=== DATA ===

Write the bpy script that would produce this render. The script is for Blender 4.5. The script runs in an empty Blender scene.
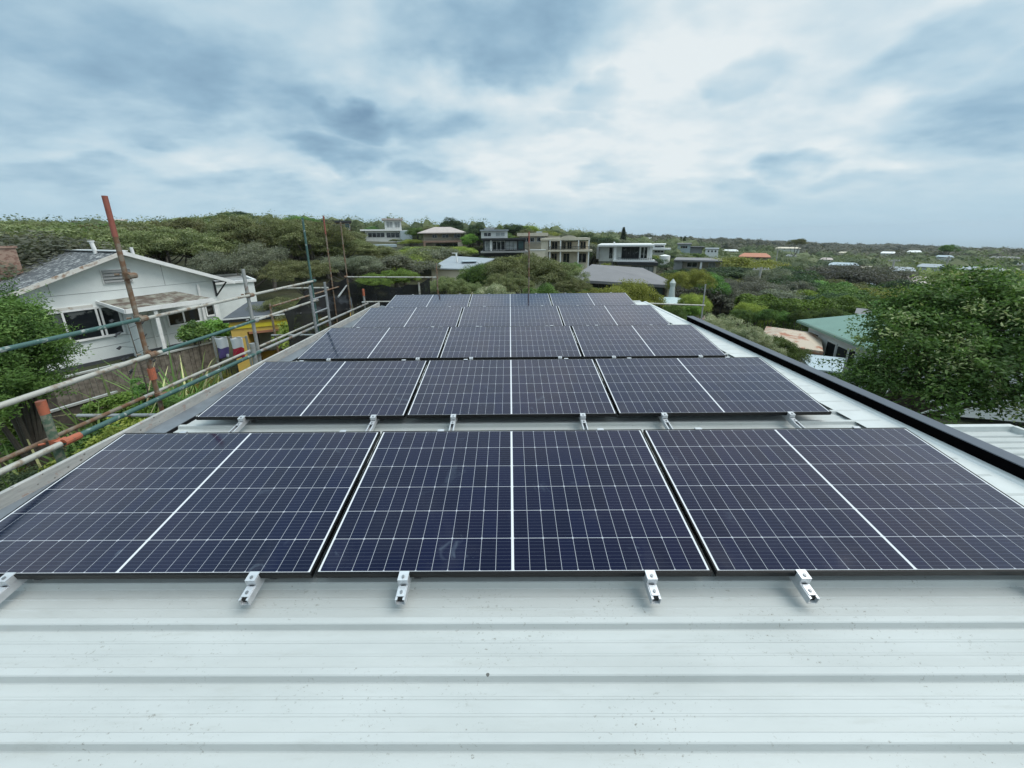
import bpy, bmesh, math, random
import numpy as np
from mathutils import Vector, Matrix, noise

R_ = math.radians
rnd = random.Random(7)
rng = np.random.default_rng(11)
scene = bpy.context.scene
col = scene.collection

# ------------------------------------------------------------------ camera
F_PX, PITCH, YAW, ROLL = 333.66, .2263, -.0079, -.0116
EYE = Vector((-.0032, -1.4184, 1.7224)); PPX, PPY = 507.62, 313.61
_cp, _sp, _cy, _sy = math.cos(PITCH), math.sin(PITCH), math.cos(YAW), math.sin(YAW)
_F = Vector((_sy*_cp, _cy*_cp, -_sp)); _r = Vector((_cy, -_sy, 0)); _u = _r.cross(_F)
_R = _r*math.cos(ROLL) + _u*math.sin(ROLL); _U = _u*math.cos(ROLL) - _r*math.sin(ROLL)
cam = bpy.data.cameras.new('camera'); camo = bpy.data.objects.new('camera', cam); col.objects.link(camo)
cam.sensor_width = 36; cam.lens = F_PX/1024*36
cam.shift_x = (512-PPX)/1024; cam.shift_y = (PPY-384)/1024
cam.clip_start = .05; cam.clip_end = 20000
M3 = Matrix((_R, _U, -_F)).transposed()
camo.matrix_world = Matrix.Translation(EYE) @ M3.to_4x4()
scene.camera = camo

def ray(px, py): return _F + _R*((px-PPX)/F_PX) + _U*((PPY-py)/F_PX)
def onz(px, py, z): d = ray(px, py); return EYE + d*((z-EYE.z)/d.z)
def onx(px, py, x): d = ray(px, py); return EYE + d*((x-EYE.x)/d.x)
def ony(px, py, y): d = ray(px, py); return EYE + d*((y-EYE.y)/d.y)
def dist(px, py, D): d = ray(px, py); return EYE + d*(D/math.hypot(d.x, d.y))
def project(P):
    v = Vector(P)-EYE; z = v.dot(_F)
    return PPX+F_PX*v.dot(_R)/z, PPY-F_PX*v.dot(_U)/z, z

# ------------------------------------------------------------------ node helpers
class NT:
    def __init__(s, nt): s.t = nt
    def n(s, typ, **kw):
        nd = s.t.nodes.new(typ)
        for k, v in kw.items():
            if k.startswith('i_'):
                key = k[2:]; key = int(key) if key.isdigit() else key.replace('_', ' ')
                if isinstance(v, bpy.types.NodeSocket): s.t.links.new(v, nd.inputs[key])
                else: nd.inputs[key].default_value = v
            else: setattr(nd, k, v)
        return nd
    def m(s, op, a, b=0.0, c=None, clamp=False):
        nd = s.t.nodes.new('ShaderNodeMath'); nd.operation = op; nd.use_clamp = clamp
        for i, v in enumerate((a, b) if c is None else (a, b, c)):
            if isinstance(v, bpy.types.NodeSocket): s.t.links.new(v, nd.inputs[i])
            else: nd.inputs[i].default_value = v
        return nd.outputs[0]
    def mix(s, f, a, b, blend='MIX'):
        nd = s.t.nodes.new('ShaderNodeMix'); nd.data_type = 'RGBA'; nd.blend_type = blend
        for k, v in ((0, f), (6, a), (7, b)):
            if isinstance(v, bpy.types.NodeSocket): s.t.links.new(v, nd.inputs[k])
            else:
                if k != 0 and len(v) == 3: v = (*v, 1)
                nd.inputs[k].default_value = v
        return nd.outputs[2]
    def ss(s, x, lo, hi):
        nd = s.t.nodes.new('ShaderNodeMapRange'); nd.interpolation_type = 'SMOOTHSTEP'
        s.t.links.new(x, nd.inputs[0]); nd.inputs[1].default_value = lo; nd.inputs[2].default_value = hi
        return nd.outputs[0]
    def noise(s, vec, scale, detail=4, rough=.55, dist=0):
        nd = s.n('ShaderNodeTexNoise'); nd.inputs['Scale'].default_value = scale
        nd.inputs['Detail'].default_value = detail; nd.inputs['Roughness'].default_value = rough
        nd.inputs['Distortion'].default_value = dist
        s.t.links.new(vec, nd.inputs['Vector']); return nd.outputs['Fac']
    def mapping(s, vec, scale=(1, 1, 1), loc=(0, 0, 0)):
        nd = s.n('ShaderNodeMapping'); nd.inputs['Scale'].default_value = scale; nd.inputs['Location'].default_value = loc
        s.t.links.new(vec, nd.inputs['Vector']); return nd.outputs[0]
    def link(s, a, b): s.t.links.new(a, b)

def lin(r, g, b):
    f = lambda c: (c/255/12.92) if c/255 <= .04045 else ((c/255+.055)/1.055)**2.4
    return (f(r), f(g), f(b))

# ------------------------------------------------------------------ world: overcast sky with broken grey cloud
SUN_EL, SUN_AZ = R_(58), R_(102)       # azimuth clockwise from +y: high, off to the right
world = bpy.data.worlds.new('World'); scene.world = world; world.use_nodes = True
wt = NT(world.node_tree); world.node_tree.nodes.clear()
wout = wt.n('ShaderNodeOutputWorld'); bg = wt.n('ShaderNodeBackground'); bg.inputs['Strength'].default_value = .1
wt.link(bg.outputs[0], wout.inputs[0])
sky = wt.n('ShaderNodeTexSky', sky_type='NISHITA', sun_disc=False)
sky.sun_elevation = SUN_EL; sky.sun_rotation = SUN_AZ
geo = wt.n('ShaderNodeTexCoord'); sep = wt.n('ShaderNodeSeparateXYZ'); wt.link(geo.outputs['Generated'], sep.inputs[0])
dx, dy, dz = sep.outputs
el = wt.m('ARCSINE', dz); az = wt.m('ARCTAN2', dx, dy)
zz = wt.m('ADD', wt.m('MAXIMUM', dz, 0.0), .24)
cx_ = wt.m('DIVIDE', dx, zz); cy_ = wt.m('DIVIDE', dy, zz)
cv = wt.n('ShaderNodeCombineXYZ'); wt.link(cx_, cv.inputs[0]); wt.link(cy_, cv.inputs[1])
cvec = cv.outputs[0]
n1 = wt.noise(wt.mapping(cvec, (.9, 1.1, 1), (3.1, 1.7, 0)), 1.0, 3, .45, .2)
n2 = wt.noise(wt.mapping(cvec, (2.0, 2.6, 1), (9.1, 4.7, 0)), 1.3, 4, .48, .1)
n3 = wt.noise(wt.mapping(cvec, (4.2, 5.4, 1), (1.1, 8.7, 0)), 1.6, 5, .52, .1)
# warp for the individual dark clouds
wx = wt.m('MULTIPLY', wt.m('SUBTRACT', wt.noise(wt.mapping(geo.outputs['Generated'], (3, 3, 5)), 1.3, 4, .5), .5), .34)
wy = wt.m('MULTIPLY', wt.m('SUBTRACT', wt.noise(wt.mapping(geo.outputs['Generated'], (3, 3, 5), (7, 3, 1)), 1.6, 4, .5), .5), .20)
azw = wt.m('ADD', az, wx); elw = wt.m('ADD', el, wy)
def blob(px, py, sx, sy, k):
    d = ray(px, py).normalized(); d2 = ray(px+sx, py).normalized(); d3 = ray(px, py-sy).normalized()
    a0, e0 = math.atan2(d.x, d.y), math.asin(d.z)
    sa = abs(math.atan2(d2.x, d2.y)-a0); se = max(abs(math.asin(d3.z)-e0), .01)
    u = wt.m('DIVIDE', wt.m('SUBTRACT', azw, a0), sa*1.15); v = wt.m('DIVIDE', wt.m('SUBTRACT', elw, e0), se*1.25)
    r2 = wt.m('ADD', wt.m('MULTIPLY', u, u), wt.m('MULTIPLY', v, v))
    nd = wt.n('ShaderNodeMapRange'); nd.interpolation_type = 'SMOOTHSTEP'; wt.link(r2, nd.inputs[0])
    nd.inputs[1].default_value = 2.3; nd.inputs[2].default_value = 0.0; nd.inputs[3].default_value = 0; nd.inputs[4].default_value = k
    return nd.outputs[0]
dark = None
for b in [(500, 32, 92, 40, .95), (352, 116, 50, 17, .85), (330, 146, 56, 13, .75), (428, 122, 36, 15, .4), (590, 95, 26, 9, .4),
          (745, 70, 26, 13, .4), (900, 66, 92, 22, .6), (985, 105, 100, 34, .75), (785, 164, 36, 9, .7), (755, 190, 34, 8, .45),
          (110, 62, 190, 52, .5), (40, 110, 110, 24, .45), (165, 138, 42, 9, .45), (60, 20, 120, 40, .35), (575, 120, 30, 8, .3),
          (85, 172, 60, 9, .4), (410, 178, 60, 7, .35), (960, 140, 90, 16, .45), (600, 178, 40, 8, .3), (870, 178, 50, 8, .35), (230, 190, 60, 7, .3)]:
    o = blob(*b); dark = o if dark is None else wt.m('MAXIMUM', dark, o)
lite = None
for b in [(640, 130, 170, 90, .5), (250, 150, 120, 22, .4), (100, 95, 50, 10, .35), (850, 45, 90, 12, .4), (380, 30, 60, 40, .35), (720, 165, 70, 10, .4), (880, 160, 60, 8, .45)]:
    o = blob(*b); lite = o if lite is None else wt.m('MAXIMUM', lite, o)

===

### [WHAT IS EXPECTED]
Quote, please, every line of the material above from its start through the line that has "col = scene.collection", reproducing the words exactly and dropping any images.

### [WRITTEN RESPONSE]
Write the bpy script that would produce this render. The script is for Blender 4.5. The script runs in an empty Blender scene.
import bpy, bmesh, math, random
import numpy as np
from mathutils import Vector, Matrix, noise

R_ = math.radians
rnd = random.Random(7)
rng = np.random.default_rng(11)
scene = bpy.context.scene
col = scene.collection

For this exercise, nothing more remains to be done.